Tam 114 yıl önce, 3 Haziran 1910 tarihinde, dönemin Şehremini (belediye başkanı) Suphi Bey’in talimatıyla, İstanbul sokaklarında artan köpek sayısını kontrol altına almak amacıyla yaklaşık 80 bin köpek zorunlu bir ada yolculuğuna çıkarılmıştı. Hayırsız Ada (Sivriada) adı verilen bu adaya bırakılan köpekler, açlık ve susuzlukla yüzleşerek korkunç bir trajedi yaşadılar. Hayırsız Ada’ya terk edilen hayvanların aç susuz kaldığı ve bir süre sonra birbirlerini yemeye başladığı söylenir. Ada üzerindeki manzara o kadar feciydi ki, köpeklerin feryatları İstanbul’a kadar ulaşıyordu. Köpekler adaya çıkar çıkmaz bir tatlı su kuyusu keşfetmişler ve hep birlikte kuyuya atlamışlardı. Bu ani ve büyük sayıda köpeğin kuyuya atlaması sonucunda hiçbiri kuyudan çıkamadı ve bağıra bağıra öldüler. Bu vahşet günümüzde hala unutulmamış, hafızalarda yer etmiştir.
Şimdi ise hükümetimizin hazırladığı sokak hayvanları yasa tasarısında benzer bir uygulamayı görmekteyiz. Belediyeler barınaklarda bulunan hayvanları internette sahiplenilmesi için ilan verecekler, 30 gün içinde sahiplendirilemezse iğne ile uyutulacaklar. Boşalan barınaklara sokakta dolaşan hayvanlar yakalanıp konulacak ve bu döngü böyle devam edecek. Yani, köpeklere ikinci bir Hayırsız Ada tatili! Aslında hiç zahmet etmeyin, götürün adaya, birbirlerini yesinler…
Sokaklarımızda sadece başıboş köpekler mi dolaşıyor? Hayır. Beyinlerinin ön loplarını kullanamayan, beyin yüzeyleri de tıpkı bir futbol topu gibi pürüzsüz, dümdüz olan; hayatta kalmak ve çoğalmak dışında başka birşey düşünmeyen milyonlar dolaşıyor. Sokaklarımızda kadınlarımıza, çocuklarımıza, iş yerlerimize, doğamıza, hayatımıza zarar vermeye meyilli milyonlarca mülteci de dolaşıyor. Peki, onlar için neden bir çözüm yok? Onları da uyutacak mısınız? Yoksa onlar daha mı az tehlikeli?

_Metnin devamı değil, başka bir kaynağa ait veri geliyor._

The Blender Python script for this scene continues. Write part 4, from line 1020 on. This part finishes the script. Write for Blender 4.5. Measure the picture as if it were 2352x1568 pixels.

İsra Suresi’ni hatırlayalım… "Birçoğundan üstün kıldık". Ama "en" şereflisi değiliz. Tekvir Suresi’nin tefsirini de buraya ekleyelim mi? "Abdullah bin Ömer, Ebû Hüreyre ve İmam Mücahid’in rivayetlerine göre, Cenab-ı Hak mahşer gününde hayvanları da diriltip huzuruna getirecek, birbirlerinden haklarını alıp ödeştirecek, sonra da onlara, “Toprak olun.” buyuracak, sonunda onların hepsi de toprak olacaklardır. Hayvanların bu haline gıpta ile bakan kâfirler, Allah’tan, kendilerini de toprak yapmasını isteyeceklerdir. Fakat insanlar cezasını çekeceğinden hayvan gibi muamele görmeyecektir." Durun bir dakika; birbirinden hak mı? İslam'da hayvan hakkı mı var? Bunu hükümetimiz bilmiyor olmalı…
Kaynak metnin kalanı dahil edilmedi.